## Task instructions
Below are some entries. Transcribe the lines from the one holding "empty Blender scene." to the one holding "nt.nodes.clear()", inclusive, but not the pictures among them.

######

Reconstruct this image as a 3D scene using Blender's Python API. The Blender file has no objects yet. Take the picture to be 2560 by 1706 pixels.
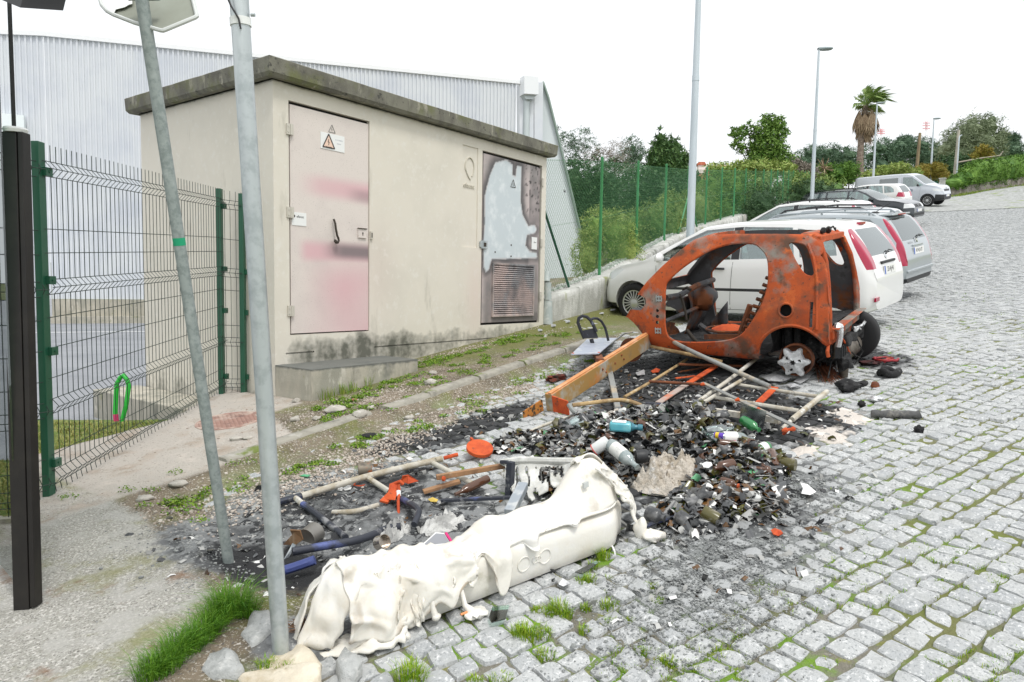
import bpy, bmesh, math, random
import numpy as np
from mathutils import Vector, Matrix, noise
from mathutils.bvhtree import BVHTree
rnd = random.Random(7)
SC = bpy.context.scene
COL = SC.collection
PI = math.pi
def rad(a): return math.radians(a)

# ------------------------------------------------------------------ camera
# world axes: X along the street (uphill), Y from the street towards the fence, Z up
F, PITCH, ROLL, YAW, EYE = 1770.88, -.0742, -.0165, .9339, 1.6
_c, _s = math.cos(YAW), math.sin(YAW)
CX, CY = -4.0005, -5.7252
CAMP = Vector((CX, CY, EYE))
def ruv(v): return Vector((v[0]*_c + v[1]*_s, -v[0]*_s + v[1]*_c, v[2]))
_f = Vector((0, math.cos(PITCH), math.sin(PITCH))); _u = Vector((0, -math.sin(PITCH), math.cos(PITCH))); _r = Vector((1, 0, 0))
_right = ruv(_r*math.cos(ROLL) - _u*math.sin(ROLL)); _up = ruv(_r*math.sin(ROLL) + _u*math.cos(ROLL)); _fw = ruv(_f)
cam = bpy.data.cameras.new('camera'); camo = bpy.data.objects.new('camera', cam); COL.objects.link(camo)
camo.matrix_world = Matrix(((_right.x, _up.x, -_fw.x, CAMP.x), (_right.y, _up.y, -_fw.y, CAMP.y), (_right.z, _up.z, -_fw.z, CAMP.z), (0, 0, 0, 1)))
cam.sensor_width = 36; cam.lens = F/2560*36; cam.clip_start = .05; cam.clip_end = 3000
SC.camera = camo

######

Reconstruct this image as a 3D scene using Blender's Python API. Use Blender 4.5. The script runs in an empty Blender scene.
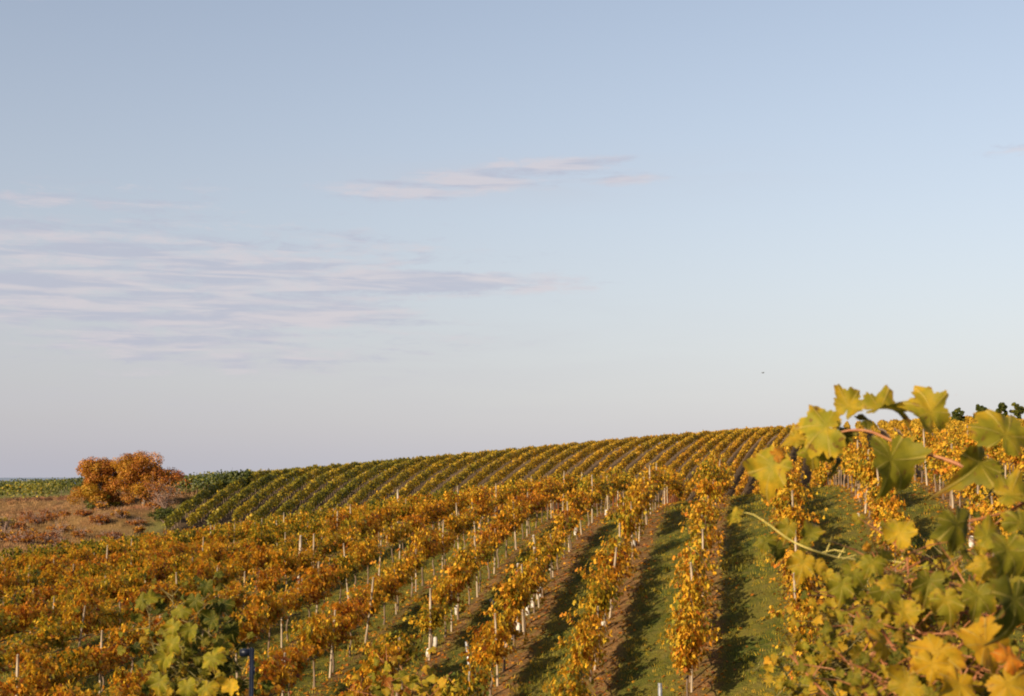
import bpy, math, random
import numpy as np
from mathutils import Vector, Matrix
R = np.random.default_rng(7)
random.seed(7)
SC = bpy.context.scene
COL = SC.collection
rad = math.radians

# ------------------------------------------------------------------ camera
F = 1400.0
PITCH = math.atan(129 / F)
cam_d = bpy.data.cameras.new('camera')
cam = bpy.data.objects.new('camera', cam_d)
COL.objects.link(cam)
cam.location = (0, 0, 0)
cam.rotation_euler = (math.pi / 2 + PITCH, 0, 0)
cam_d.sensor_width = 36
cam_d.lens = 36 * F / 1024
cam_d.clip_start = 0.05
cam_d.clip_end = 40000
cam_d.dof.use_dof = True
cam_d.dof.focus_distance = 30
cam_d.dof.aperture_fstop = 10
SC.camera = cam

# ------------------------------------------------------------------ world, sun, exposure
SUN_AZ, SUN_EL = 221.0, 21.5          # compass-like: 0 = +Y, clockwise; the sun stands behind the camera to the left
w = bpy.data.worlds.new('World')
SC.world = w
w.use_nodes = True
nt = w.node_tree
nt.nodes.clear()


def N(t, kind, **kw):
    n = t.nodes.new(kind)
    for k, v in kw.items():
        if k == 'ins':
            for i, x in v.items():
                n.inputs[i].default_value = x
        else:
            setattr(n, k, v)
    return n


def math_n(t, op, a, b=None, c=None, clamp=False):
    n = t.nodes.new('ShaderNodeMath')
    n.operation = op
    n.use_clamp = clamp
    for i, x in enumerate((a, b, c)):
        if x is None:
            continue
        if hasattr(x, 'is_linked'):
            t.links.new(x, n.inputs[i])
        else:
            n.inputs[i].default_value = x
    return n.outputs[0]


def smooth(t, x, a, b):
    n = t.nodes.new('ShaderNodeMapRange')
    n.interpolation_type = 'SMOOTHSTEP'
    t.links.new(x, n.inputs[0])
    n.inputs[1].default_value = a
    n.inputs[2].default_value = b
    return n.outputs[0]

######

## Reply to the exercise
Reconstruct this image as a 3D scene using Blender's Python API. Use Blender 4.5. The script runs in an empty Blender scene.
import bpy, math, random
import numpy as np
from mathutils import Vector, Matrix
R = np.random.default_rng(7)
random.seed(7)
SC = bpy.context.scene
COL = SC.collection
rad = math.radians

# ------------------------------------------------------------------ camera
F = 1400.0
PITCH = math.atan(129 / F)
cam_d = bpy.data.cameras.new('camera')
cam = bpy.data.objects.new('camera', cam_d)
COL.objects.link(cam)
cam.location = (0, 0, 0)
cam.rotation_euler = (math.pi / 2 + PITCH, 0, 0)
cam_d.sensor_width = 36
cam_d.lens = 36 * F / 1024
cam_d.clip_start = 0.05
cam_d.clip_end = 40000
cam_d.dof.use_dof = True
cam_d.dof.focus_distance = 30
cam_d.dof.aperture_fstop = 10
SC.camera = cam

# ------------------------------------------------------------------ world, sun, exposure
SUN_AZ, SUN_EL = 221.0, 21.5          # compass-like: 0 = +Y, clockwise; the sun stands behind the camera to the left
w = bpy.data.worlds.new('World')
SC.world = w
w.use_nodes = True
nt = w.node_tree
nt.nodes.clear()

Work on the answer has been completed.